A starring role as God in a school production of Jonah and the Whale was hardly an adequate basis for lassoing an audience, many of whose notions of the role of women in boxing stretched no further than the mini skirts on the ring card girls. The pre-fight preparations had not been helped by the intrusions of Sky television and a quick photo shoot, in gloves and skimpy boxing shorts, for the Daily Sport ("I wasn't happy about that one") and by the hasty writing and rewriting of her cue cards. "There are three possible endings to a fight," Maloney had taught her. "Points, technical knock-out and knock-out." Charlotte had found a fourth in her very first bout, as a spectator, in Ipswich. One of the boxers had tripped and dislocated his foot.
Halfway through the evening, "thrown in at the deep end" was in danger of becoming "drowned with all hands". The temptation to take to the lifeboat must have been overwhelming. "When that fight ended after 22 seconds, I just fell to pieces," Russell said. "I was saying to Frank, `What do I do now, what do I do?' It wasn't nerves so much. I just wanted to do well for him because he'd given me a chance."

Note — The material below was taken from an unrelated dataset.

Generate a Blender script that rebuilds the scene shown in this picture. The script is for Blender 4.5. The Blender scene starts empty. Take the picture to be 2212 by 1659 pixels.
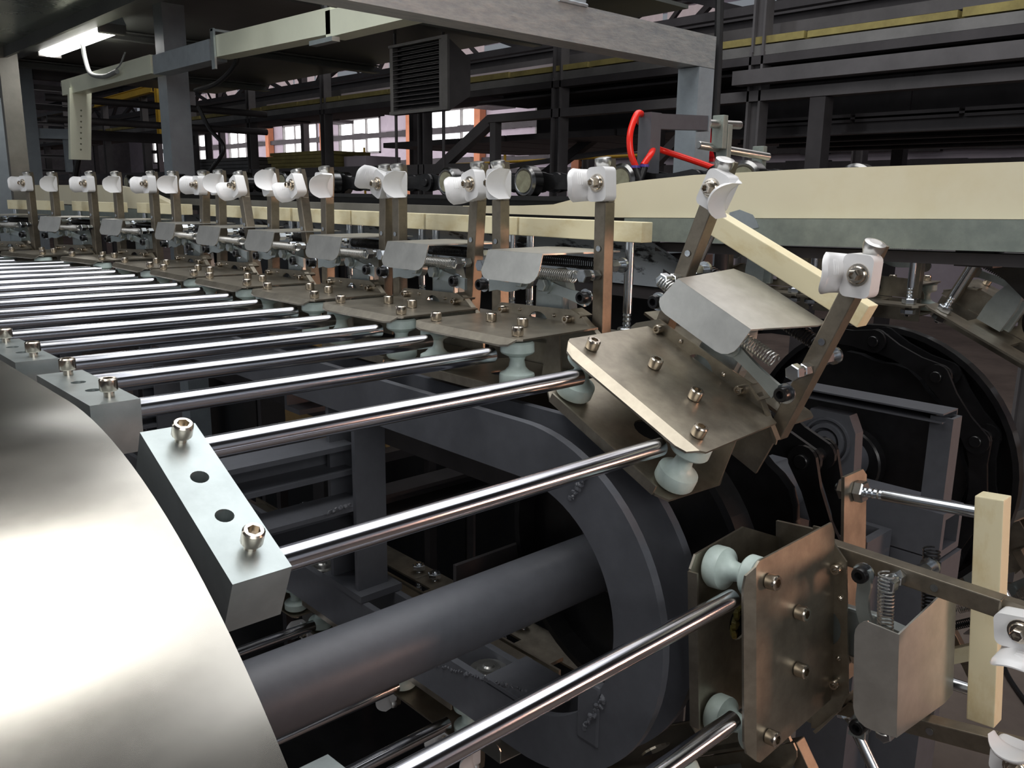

But then a strange thing happened. Russell stopped trying to be Marilyn Monroe, Madonna or Melinda Messenger and became Charlotte Russell, the girl who once gatecrashed the Versace party in Bond Street dressed in a Topshop suit, who was voted 100th most influential person in the fashion industry in 1995 and who was picked on at school because she had a posh accent. She adlibbed a bit, apologised for her mistakes, thanked the audience for putting up with her debut and regained a patch of male ground. "Not too bad," Maloney nodded. "She learned a lot." What about? "Survival."